For practically the entire year, Hillary Clinton has had the benefit of being the Democratic frontrunner, and staying above the fray. Aside from a few random spats here and there, Clinton hasn’t felt the need to go after her primary rivals at all.
Why should she? Going on the offensive raises the profile of your opponents, increases the chance of raising your own negatives, and gives voters the impression that you’re worried. Indeed, when the “gender card” nonsense came up a couple of weeks ago, Clinton was able dismiss it quickly and effectively, arguing that leading candidates are always going to come under fire.
It’s what made Clinton’s comments in Iowa yesterday so interesting.
Fog may have diverted Senator Hillary Rodham Clinton’s plane from her campaign stop here on Tuesday, but that did not prevent her from continuing her attacks on Senator Barack Obama’s experience.
It was an odd moment. Mrs. Clinton, her voice piped in over a sound system, apologized for missing the event, expressed concern about the safety of food and toys from overseas and, pivoting off the overseas topic, tweaked Mr. Obama for saying on Monday that living overseas as a child had increased his experience in foreign relations.
Mrs. Clinton, who this week in Iowa has been making an issue of Mr. Obama’s experience, said the next president would face two wars and fraying alliances. She said she had traveled broadly and had “met with countless world leaders” and knew many of them personally.
“Now voters will judge whether living in a foreign country at the age of 10 prepares one to face the big, complex international challenges that the next president will face,” Mrs. Clinton said. “I think we need a president with more experience than that.”
It wasn’t an off-hand remark that Clinton offered casually. After her speech, Clinton campaign aides circulated the text to reporters in a press release titled, “New HRC Comments on Experience.” This was, in other words, an organized salvo aimed directly at Obama on his biggest perceived weakness.
There are two key angles to this: the substance and the broader political dynamic.
On the substance, Obama opened the door yesterday, noting that he lived in Indonesia as a child, which contributes to his knowledge “of how ordinary people in these other countries live.”
“I sit on the Senate Foreign Relations Committee,” Obama said. “So I have frequent interaction with world leaders who come to visit here, and I take trips on various fact-finding missions, whether it’s to Iraq or Russia or Africa. But you know, probably, the strongest experience I have in foreign relations is the fact that I spent four years living overseas when I was a child in Southeast Asia.”
At a minimum, Obama could have said this a lot better. His foreign policy experience isn’t bad — it far exceeds that of Mitt Romney and Rudy Giuliani, for example — but he’s on much firmer ground sticking to his Senate Foreign Relations Committee work, and not pointing to his years overseas as his “strongest experience.” Or better yet, he might also consider emphasizing judgment over experience.
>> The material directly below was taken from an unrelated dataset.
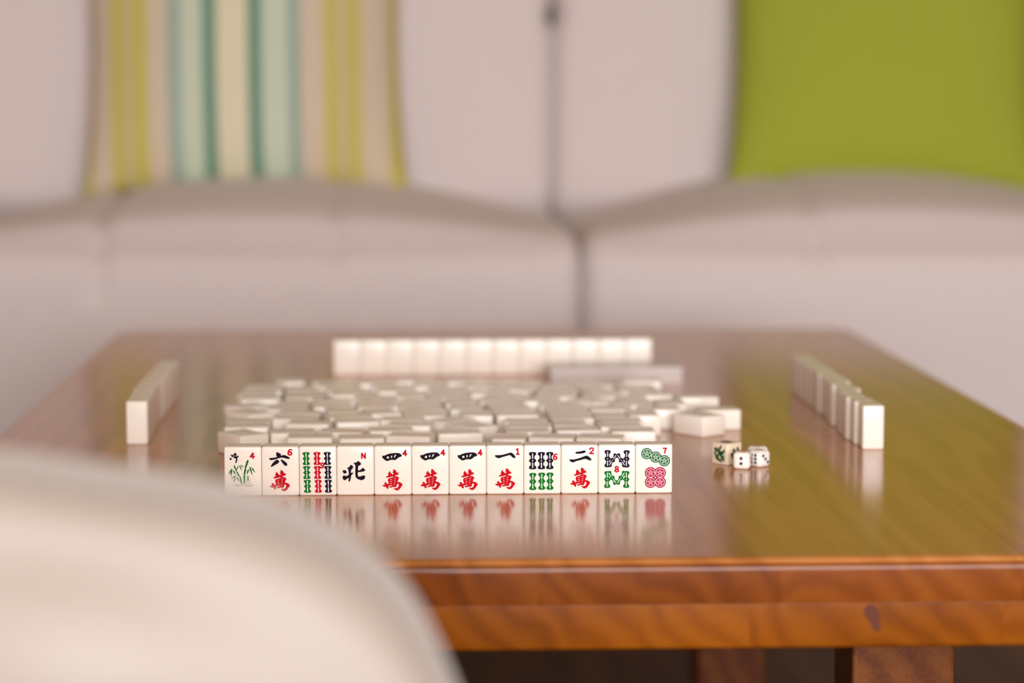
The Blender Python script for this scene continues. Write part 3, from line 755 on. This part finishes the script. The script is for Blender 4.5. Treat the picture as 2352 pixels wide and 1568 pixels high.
def inside(x, y):
    c = False
    for i in range(len(hw_)):
        a_, b_ = hw_[i], hw_[i - 1]
        if (a_.y > y) != (b_.y > y) and x < (b_.x - a_.x) * (y - a_.y) / (b_.y - a_.y) + a_.x: c = not c
    return c
bx = (min(p.x for p in hw_), max(p.x for p in hw_)); by = (min(p.y for p in hw_), max(p.y for p in hw_))
ymin = front[0].location.y + TD_ / 2 + 0.024
cnt = 0; xm = (bx[0] + bx[1]) / 2; ym = (by[0] + by[1]) / 2
def zone(x, y):
    u = (x - bx[0]) / (bx[1] - bx[0]); v = (y - by[0]) / (by[1] - by[0])
    lr = 'left part' if u < 0.34 else ('middle' if u < 0.67 else 'right part')
    fb = 'near half' if v < 0.36 else 'far half'
    return f'blank tile lying face down in the {lr} of the pile, {fb}'
angs = [90, 90, 86, 95, 0, 4, -6, 100, 80, 60, 30, 120, 45, 140, 15, 110]
yy = by[0]
while yy < by[1]:
    xx = bx[0] + rj.uniform(0, 0.002)
    while xx < bx[1]:
        if yy > ymin and inside(xx, yy):
            for k in range(2):
                a_ = R(rj.choice(angs) + rj.uniform(-6, 6))
                if free(xx, yy, a_, 0.0002):
                    lay(xx, yy, a_, zone(xx, yy), False); break
        xx += 0.003
    yy += 0.0015
tiles_ = [o for o in C.objects if o.get('group') == 'blank tiles lying face down in the loose pile' and not o['label'].startswith(('face-down tile with a corner', 'rightmost of', 'leftmost of', 'farthest of'))]
tiles_.sort(key=lambda o: o.location.y)
y0_ = tiles_[0].location.y - 0.012; rows_ = {}
for o in tiles_: rows_.setdefault(int((o.location.y - y0_) / 0.031), []).append(o)
for k, r_ in enumerate(sorted(rows_)):
    for q_, o in enumerate(sorted(rows_[r_], key=lambda o: o.location.x)):
        if o['label'].startswith('blank tile lying'):
            o['label'] = f'blank face-down pile tile, {ORD[q_]} from the left in the {ORD[k]} line from the front'
print('pile', len(pile), [len(v) for v in rows_.values()])

# ------------------------------------------------------------------ translucent grey lid
LID = bpy.data.materials.new('grey_clear_plastic'); LID.use_nodes = True
bb = LID.node_tree.nodes['Principled BSDF']; bb.inputs['Base Color'].default_value = srgb(214, 204, 200); bb.inputs['Roughness'].default_value = 0.25
bb.inputs['Alpha'].default_value = 0.8
nz = LID.node_tree.nodes.new('ShaderNodeTexNoise'); nz.inputs['Scale'].default_value = 30
bn = LID.node_tree.nodes.new('ShaderNodeBump'); bn.inputs['Strength'].default_value = 0.1
LID.node_tree.links.new(nz.outputs['Fac'], bn.inputs['Height']); LID.node_tree.links.new(bn.outputs['Normal'], bb.inputs['Normal'])
def lid_mesh(w_, d_, h_, t_=0.0012):
    bm = bmesh.new()
    box_bm(-w_ / 2, w_ / 2, -d_ / 2, d_ / 2, h_ - t_, h_, bm=bm)
    box_bm(-w_ / 2, w_ / 2, -d_ / 2, -d_ / 2 + t_, 0, h_ - t_, bm=bm); box_bm(-w_ / 2, w_ / 2, d_ / 2 - t_, d_ / 2, 0, h_ - t_, bm=bm)
    box_bm(-w_ / 2, -w_ / 2 + t_, -d_ / 2 + t_, d_ / 2 - t_, 0, h_ - t_, bm=bm); box_bm(w_ / 2 - t_, w_ / 2, -d_ / 2 + t_, d_ / 2 - t_, 0, h_ - t_, bm=bm)
    return bm_mesh(bm)
q = on_z(1408, 876)
lid = link('plastic_lid', lid_mesh(0.126, 0.044, 0.0165), LID, smooth=False)
lid.location = (q.x, q.y - 0.002, TOP); lid.rotation_euler = (0, 0, R(4))
tag(lid, 'shallow grey translucent plastic lid lying between the pile and the back row', 'lid')

# ------------------------------------------------------------------ dice
def die_mesh(s, r, seg=5):
    return rbox(s, s, s, r, seg)
def face_frame(side, s):
    """matrix that takes (x, -depth, z) mark meshes onto a side of the die whose base is at z=0"""
    up = Matrix.Translation((0, 0, s / 2))
    rots = {'front': Matrix.Identity(4), 'right': Matrix.Rotation(R(90), 4, 'Z'), 'left': Matrix.Rotation(R(-90), 4, 'Z'), 'top': Matrix.Rotation(R(-90), 4, 'X'), 'back': Matrix.Rotation(R(180), 4, 'Z')}
    return up @ rots[side] @ Matrix.Translation((0, -s / 2 - 0.00002, 0))
PIPS = {1: [(0, 0)], 2: [(0, .15), (0, -.15)], 3: [(-.20, .20), (0, 0), (.20, -.20)], 4: [(-.17, .17), (.17, .17), (-.17, -.17), (.17, -.17)],
        5: [(-.18, .18), (.18, .18), (-.18, -.18), (.18, -.18), (0, 0)], 6: [(-.15, .22), (.15, .22), (-.15, 0), (.15, 0), (-.15, -.22), (.15, -.22)]}
def die(px, py, ang, s, faces, label, mm=WHITE_DIE, r=0.0031):
    q = on_z(px, py); a = R(ang)
    o = link('die', die_mesh(s, r), mm); o.location = (q.x, q.y, TOP); o.rotation_euler = (0, 0, a)
    tag(o, label, 'die', 'dice beside the front row')
    for side, n in faces.items():
        for (u, v) in PIPS[n]:
            rad = s * (0.20 if n == 1 else 0.088)
            p = link('pip', shape_mesh([[circle(u * s, v * s, rad, 18)]]), DIE_RED if n in (1,) else BLACK, o, smooth=False)
            if n == 1: p['label'] = 'large red pip'
            p.matrix_local = face_frame(side, s)
    return o
die(1705, 1075.2, -17, 0.0128, {'front': 2, 'top': 1, 'right': 3, 'left': 4}, 'small white die showing two pips, nearest of the three')
die(1744, 1070.5, 38, 0.0126, {'left': 6, 'front': 3, 'top': 2}, 'small white die showing six and three pips, rightmost of the three')
die(1740, 1061.8, 38, 0.0126, {'left': 4, 'front': 2, 'top': 1}, 'small white die with a red pip on top, behind the other two')
q = on_z(1669, 1063.5)
wd = link('wind_die', die_mesh(0.0162, 0.0012, 3), CREAM_DIE); wd.rotation_euler = (0, 0, R(41)); wd.location = (q.x, q.y, TOP)
tag(wd, 'larger cream cube with a green character and black characters, left of the small dice', 'die', 'dice beside the front row')
s = 0.0162
def dglyph(side, strokes_, m_, label, scale=s / 100):
    g = [[stroke([((x - 50) * scale * 0.8, (53 - y) * scale * 0.85) for x, y in st], [w_ * scale * 1.25 for w_ in ws], n=4)] for st, ws in strokes_]
    o = link('character', shape_mesh(g), m_, wd, smooth=False); o.matrix_local = face_frame(side, s); o['label'] = label
FA = [([(62, 8), (52, 24), (36, 40)], [4, 9, 6]), ([(14, 28), (26, 34), (20, 46)], [9, 8, 5]), ([(30, 22), (26, 36), (12, 52)], [5, 9, 6]), ([(40, 36), (62, 46), (88, 34)], [6, 10, 5]), ([(84, 30), (80, 44), (66, 54)], [6, 7, 6]),
      ([(44, 46), (40, 60), (26, 70)], [7, 8, 8]), ([(48, 50), (62, 54), (60, 66)], [9, 10, 8]), ([(18, 56), (26, 76), (42, 86)], [7, 9, 9]), ([(34, 74), (44, 84), (30, 92)], [9, 9, 7]), ([(56, 64), (76, 72), (82, 88)], [8, 10, 8]),
      ([(84, 62), (72, 76), (60, 84)], [5, 7, 6]), ([(46, 88), (60, 92), (66, 100)], [7, 8, 3])]
dglyph('left', FA, DIE_GREEN, 'green character')
BK = [([(20, 56), (34, 50), (52, 46)], [9, 8, 6]), ([(38, 30), (48, 38), (52, 46)], [9, 8, 6]), ([(30, 66), (34, 74)], [11, 11]), ([(72, 20), (76, 34), (82, 36)], [6, 11, 7]), ([(64, 44), (66, 70), (84, 74)], [7, 8, 9])]
dglyph('front', BK, BLACK, 'black character')
dglyph('top', [([(20, 40), (50, 50), (80, 40)], [9, 10, 8]), ([(50, 20), (50, 80)], [9, 8]), ([(26, 66), (72, 70)], [7, 7])], BLACK, 'black character')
But in the campaign dynamic, notice that ferocity with which the Clinton campaign pounced. On the one hand, Obama offered Clinton an opportunity, but on the other hand, Clinton wouldn’t have bothered if she were still far ahead in Iowa and New Hampshire.
In this sense, yesterday’s criticism struck me as the first time all year Clinton actually sounded nervous. She went on the offensive because she had to, not because she wanted to. It also suggests that her campaign’s internal polling must also show the race tightening.
For what it’s worth, the Obama campaign hit back on the experience point: “Dick Cheney and Don Rumsfeld have spent time in the White House and traveled to many countries as well, but along with Hillary Clinton they led us into the worst foreign policy disaster in a generation and are now giving George Bush the benefit of the doubt on Iran.”
And Edwards is taking Obama’s side: “Now we know what Senator Clinton meant when she talked about ‘throwing mud’ in the last debate. Like so many other things, when it comes to mud, Hillary Clinton says one thing and throws another.”
It’s only going to get more intense.